Said Venegas: “We work separately, but also have a pretty constant conversation. And while we both have our own inspirations, there is also that language that we share. So when it came to shooting this lookbook it was about exploring a narrative between the two collections.” Added Bullen: “We both work to very different timings, so it’s hard to do something that is fully linked… so here we wanted to introduce some looks as couples because it’s not something that we’ve been able to do before. And when it came to styling and looking at both collections, there were some particular combinations that looked really good together.”
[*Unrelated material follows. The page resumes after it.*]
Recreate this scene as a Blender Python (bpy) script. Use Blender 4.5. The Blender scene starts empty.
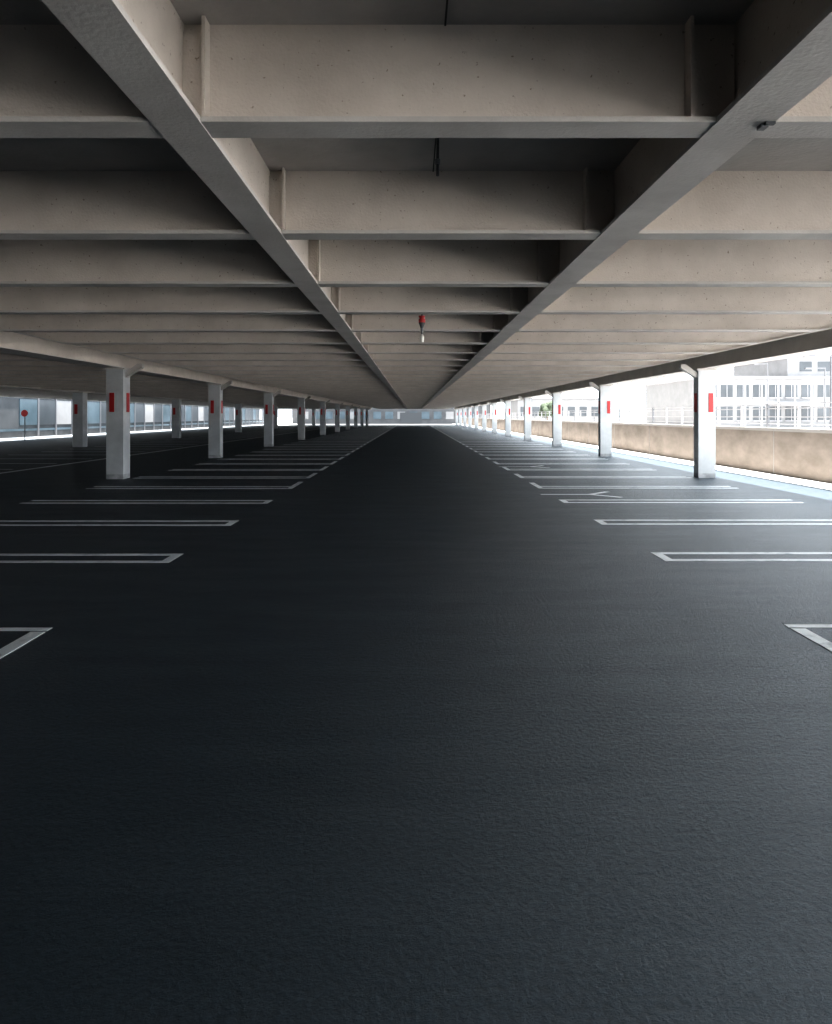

Venegas said her cipher for this collection was Stella Tennant (with a touch of Paula Yates). Bullen meanwhile leaned towards John Lydon via Julan Schnabel. These differing directions in part reflected their different design backgrounds, respectively in couture (at Dior, before a stint at Margiela), and in technically advanced utilitarian menswear (Stone Island). When the collections were shot together, the intersections thrown up by this adjacency were fun and convincing. A white womenswear double satin, buttoned funnel-neck shirt worn above a black marabou pompom lined skater skirt epitomized Venegas’s apparently (but not) thrown together racy insouciance. Alongside it Bullen’s cashmere catprint ringer sweater and slouchily worn tuxedo pants and open-heel loafers was more dressed-up grunge.

Looked at in isolation, the Venegas-overseen womenswear leant into Givenchy’s late ’60s and ’70s archive while working to reconfigure its attitude in order to serve contemporary context. This was achieved through adjustments in proportion and materiality that refocused the house’s genteel source code to signal something bolder and more self-determined. In menswear, meanwhile, Bullen channeled Hubert’s peerless midcentury patrician grandeur towards a 21st century masculine equivalent by applying twin tailoring silhouettes both designed to be worn irreverently, sometimes expressed in a blue patterned double-faced nylon inspired by Hubert’s own loungewear. There was also a base of upgraded but vintage-inspired military dress and some of the more whimsical details, cat-pattern included, carried over from fall.

Quite what the future will bring at Givenchy still remains murky: in the meantime Venegas and Bullen are leaning into that limbo to produce fun and attractive collections whose common denominators are clarity and panache.